Terrorismo, chiesto il processo per Fatima, l’irriducibile jihadista italiana

16 Nov 2015 14:28 - di Ginevra Sorrentino
jihad maria giulia sergio fatima

Fatima a processo: la Procura di Milano ha chiesto il processo per Maria Giulia “Fatima” Sergio, il padre Sergio, la sorella Marianna e altri 8, accusati a vario titolo di associazione per delinquere con finalità di terrorismo, e favoreggiamento. Per i pm gli 11 avrebbero aderito all’Isis e Fatima, latitante, è in Siria con il marito jihadista.

Fatima, chiesto il rinvio a giudizio

La richiesta di rinvio a giudizio è firmata dal Procuratore aggiunto Maurizio Romanelli e dal pm Paola Pirotta, titolari delle indagini che lo scorso luglio avevano portato a emettere ordinanze di custodia cautelare in carcere nei confronti di nove presunti jihadisti (5 dei quali latitanti), tra cui appunto il padre, la madre (morta lo scorso 6 ottobre) di Fatima e sua sorella Marianna. Maria Giulia Sergio, la prima foreign fighter italiana al centro di un’inchiesta, secondo la ricostruzione dei pm, si è addestrata per mesi per combattere a fianco delle milizie del sedicente Stato Islamico in Siria (si è più volte detta pronta al «martirio» e stava «imparando a sparare» con il kalashnikov) dove si trova tuttora con il marito, albanese e anche lui indagato, il mujaheddin (addestrato in Iraq), Aldo “Said” Kobuzi. La prima jihadista italiana, nota anche per l’efferatezza delle sue invettive contro il “nemico occidentale” spregiativamente definito “miscredente” e per le sconcertanti dichiarazioni di giubilo seguite all’eccidio nella redazione di Charlie Hebdo, da un paese del Milanese, ha raggiunto insieme al marito il Califfato già nel settembre 2014 e da lì, via Skype, avrebbe incitato – a più riprese – familiari e amici a seguire il messaggio del Abubakr Al Baghdadi. Per lei, come per il leader dell’Isis, il «musulmano che non può raggiungere lo Stato Islamico è chiamato a compiere obbligatoriamente il jihad nel luogo in cui si trova, e il jihad consiste nell’uccidere i miscredenti». E ancora: «Noi qui – aveva detto recentemente – stiamo ammazzando i miscredenti per poter allargare lo Stato Islamico».

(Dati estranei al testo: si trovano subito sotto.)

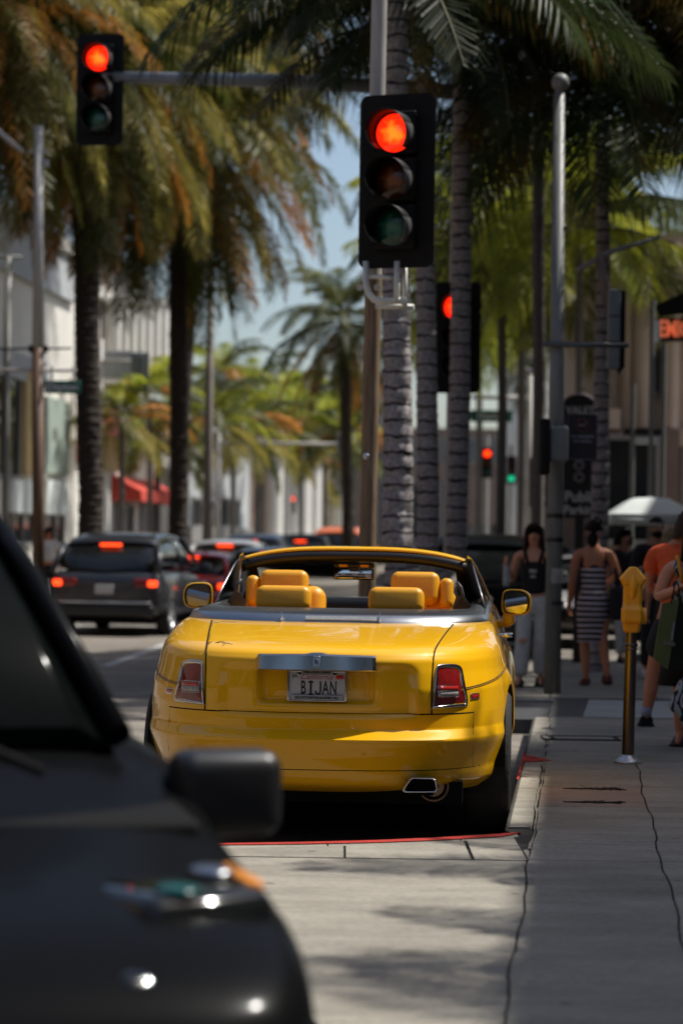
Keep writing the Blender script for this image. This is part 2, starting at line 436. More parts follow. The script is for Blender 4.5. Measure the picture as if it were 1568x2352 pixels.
text_mesh('lettering', 'ROLLS ROYCE MOTORCARS BEVERLY HILLS', .0175, M_ink, pl, (0, PY - .0128, .7970), RX, .66, bold=.0007)
text_mesh('lettering', "O'GARA COACH COMPANY", .0155, M_ink, pl, (0, PY - .0128, .9270), RX, .74, bold=.0008)
for x_ in (-.088, .088): mb = MB(); mb.cyl((x_, PY - .009, .921), (x_, PY - .002, .921), .0035, n=8); obj('screw', mb, M_ink, pl)
# tail lamps: chrome surround, red lens, inner lamp
def lamp(sg):
    t = thing('tail_light', None, None); t.parent = car
    for k in [k for k in t.keys()]: del t[k]
    out = [(.590, .752), (.598, .743), (.755, .748), (.772, .760), (.772, .80), (.752, .90), (.742, .945), (.725, .966), (.69, .975), (.628, .975), (.607, .962), (.60, .90)]
    if True:
        # smooth the outline
        dense = []
        n = len(out)
        for i in range(n):
            p0, p1, p2, p3 = out[i - 1], out[i], out[(i + 1) % n], out[(i + 2) % n]
            for k in range(5):
                u = k / 5
                dense.append(tuple(0.5 * ((2 * p1[a]) + (-p0[a] + p2[a]) * u + (2 * p0[a] - 5 * p1[a] + 4 * p2[a] - p3[a]) * u * u + (-p0[a] + 3 * p1[a] - 3 * p2[a] + p3[a]) * u ** 3) for a in (0, 1)))
    cx, cz = .682, .858
    def P(s_, z_, off): p = on_rear(s_, z_, off); p.x *= sg; return p
    mb = MB(); rings = []
    for (s_, z_) in dense:
        ux, uz = cx - s_, cz - z_; L_ = math.hypot(ux, uz); ux /= L_; uz /= L_
        rings.append([P(s_, z_, -.004), P(s_ + ux * .003, z_ + uz * .003, .010), P(s_ + ux * .010, z_ + uz * .010, .017), P(s_ + ux * .020, z_ + uz * .020, .010), P(s_ + ux * .024, z_ + uz * .024, -.004)])
    mb.loft(rings, closed=True, wrap=False); obj('chrome_surround', mb, M_chrome, t)
    inner = []
    for (s_, z_) in dense:
        ux, uz = cx - s_, cz - z_; L_ = math.hypot(ux, uz); inner.append((s_ + ux / L_ * .021, z_ + uz / L_ * .021))
    mb = MB(); vs = []; fs = []; n = len(inner)
    for k in range(5):
        for (s_, z_) in inner:
            u = 1 - k / 5; q = (cx + (s_ - cx) * u, cz + (z_ - cz) * u); vs.append(P(q[0], q[1], .004 + .010 * (1 - u * u)))
    vs.append(P(cx, cz, .014))
    for k in range(4):
        for i in range(n): fs.append((k * n + i, k * n + (i + 1) % n, (k + 1) * n + (i + 1) % n, (k + 1) * n + i))
    for i in range(n): fs.append((4 * n + i, 4 * n + (i + 1) % n, 5 * n))
    mb.smooth = True; mb.add(vs, fs); obj('lens', mb, M_redlens, t)
    for (a, c_, mm, nm) in (((.622, .838), (.722, .862), M_redlens2, 'inner_lens'), ((.622, .808), (.722, .836), M_clearlens, 'reversing_lens')):
        mb = MB(); rings = []
        for i in range(6):
            s_ = lerp(a[0], c_[0], i / 5); rings.append([P(s_, a[1], .008), P(s_, a[1] + .002, .018), P(s_, c_[1] - .002, .018), P(s_, c_[1], .008)])
        mb.loft(rings); obj(nm, mb, mm, t)
    mb = MB()
    loop = [P(lerp(.620, .724, i / 5), .806, .0185) for i in range(6)] + [P(lerp(.724, .620, i / 5), .864, .0185) for i in range(6)]
    mb.tube(loop, .0018, 5, closed=True); mb.tube([P(lerp(.620, .724, i / 5), .837, .0185) for i in range(6)], .0014, 5)
    obj('lamp_border', mb, M_chrome, t)
lamp(-1); lamp(1)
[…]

L’«opera di convincimento» alla jihad

Nell’inchiesta, poi, sono spuntati i nomi di arruolatori e reclutatori dell’Isis, tra cui il turco Ahmed Abu Alharith, «coordinatore dell’arrivo dei foreign fighters in Siria», un libico, «coordinatore dell’invio dei combattenti», e Abu Sawarin, «responsabile dei “francesi” in arrivo nel territorio dello Stato Islamico». Gli investigatori, analizzando i tabulati di un arruolatore, hanno tracciato una mappa «della provenienza degli aspiranti combattenti»: Afghanistan, Algeria, Marocco, Arabia Saudita, Georgia, Libia, Libano, Francia, Oman, Svezia, Iraq, Svizzera e San Marino. L’opera di «convincimento» da parte dei miliziani dell’Isis sui loro familiari, si legge nelle carte, è inoltre prerogativa di tutti i terroristi in Siria. E non è un caso, allora, che tra le persone per cui a Milano è stato chiesto il processo, figurino anche Donika Coku, Baki Coku e Arta Kakabuni, la madre e i due zii di Aldo Kobuzi, e la cittadina canadese Haik Bushra, 30 anni, anche lei latitante, accusata di aver svolto un ruolo decisivo «nell’arruolamento» di Fatima e della sorella, e due favoreggiatori che non furono arrestati nel luglio scorso. Ma, a giudicare da quanto ricostruito dagli inquirenti e riportato nelle carte dei magistrati e, soprattutto, da quanto postato nel tempo da Fatima sul web, la jihadista italiana appare tra i più convinti e irriducibili foreign figheters al servizio del Califfo del terrore.